Amorce de discussion sous haute tension

Usagers comme élus espèrent en tout cas voir les négociations enfin s'amorcer, après des semaines de blocages. De son côté, le syndicat FO, qui représente les intérêts d'environ 500 salariés grévistes des dépôts de bus de Saint-Ouen l'Aumône et de Conflans-Sainte-Honorine, assure n'attendre que ça. Mais ces derniers se disent inquiets pour leur rémunération, leurs conditions de travail et dénoncent des bus défectueux depuis que la société FSO a repris les rênes en début d'année. "En 34 ans de syndicalisme, je n'ai jamais vu d'entreprise aussi irresponsable", lance Vincent Vilpasteur, de la section FO du Val-d'Oise. 

Alors que des accords dits de substitution, qui fixent ces conditions sociales, doivent obligatoirement avoir été trouvés dans quelques mois (sous peine de repasser à des accords de branche moins avantageux) les conducteurs n'ont pas l'impression d'avoir été écoutés. "FO n'émet pas de revendications qui dépassent les acquis sociaux déjà gagnés avant la reprise par FSO, mais demande leur maintien", poursuit Vincent Vilpasteur.

"Cependant, si les demandes changent au niveau des horaires, des temps de pause, ou au niveau du travail de nuit, les attentes des salariés changent, c'est bien normal." La société, elle, assure que "le projet social proposé par la direction est en tout point conforme au cahier des exigences sociales d’Île-de-France Mobilités, négocié et validé en avril 2022 par les partenaires sociaux" et "garantit à tous les salariés (...) un maintien de leur rémunération".

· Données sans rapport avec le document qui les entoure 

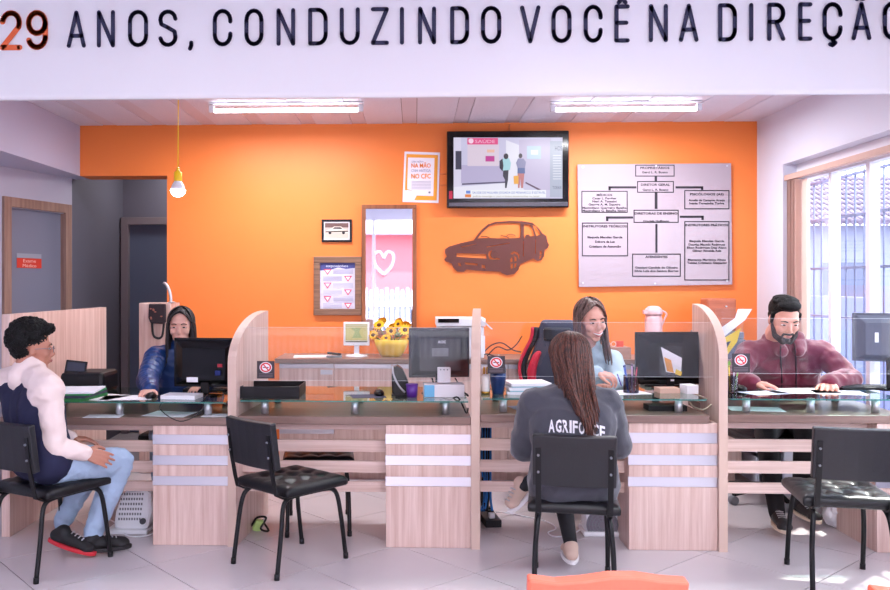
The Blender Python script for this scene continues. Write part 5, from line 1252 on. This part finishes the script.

Malgré la nomination d'un médiateur par les autorités régionales, les deux parties s'accusent mutuellement de bloquer les négociations. La tension est à son comble depuis ce vendredi 25 novembre, où un incident se serait produit entre des salariés syndiqués et le directeur. Ce dernier dénonce "des actes de violences et de menaces caractérisées", ce que dément FO, et annonce déposer plainte. Dans une optique de "reprendre l’exploitation, négocier un protocole de fin de conflit et un accord de substitution équilibré, dans un climat apaisé", selon la société, une réunion devait avoir lieu ce lundi 28 novembre dans l'après-midi, en présence de la direction, des salariés grévistes et du médiateur.